Shot in widescreen by Baker and co-DP Radium Cheung, Tangerine is also a great L.A. pop art movie, constantly offering dazzling city tableaux. The hot reddish tones that dominate the film inspired its title, and some images have the brassy intensity of David LaChapelle photos, even though they don’t appear to be as overtly composed as his pictures. There’s a fantastic shot of Sin-Dee on a bench, making the most of the orange-yellow bench, the bright blue sky, and her blonde hair. Another shot catches her stomping past a jail bonds office, with the wall sign “Collateral Not Always Necessary”—a pop-urbanism objet trouvé, but also a token of the precarious lives these characters lead.
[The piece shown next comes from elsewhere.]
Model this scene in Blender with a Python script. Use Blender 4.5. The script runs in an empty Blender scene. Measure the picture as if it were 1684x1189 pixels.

The visuals might also have come across as beautiful wrapping, if not for the rich goodies that come in the box: crackling dialogue from Baker and co-writer Chris Bergoch, and tender and witty playing from the cast, notably the amazing lead duo.

Author’s Note: In my review of Amy last week, I unforgivably neglected to credit the film’s editor. It’s the sort of movie that you can’t really begin to discuss without imagining the editor wading through oceans of footage, from diverse sources and in diverse media. So let me correct my oversight: the editor’s name is Chris King, and his achievement is formidable.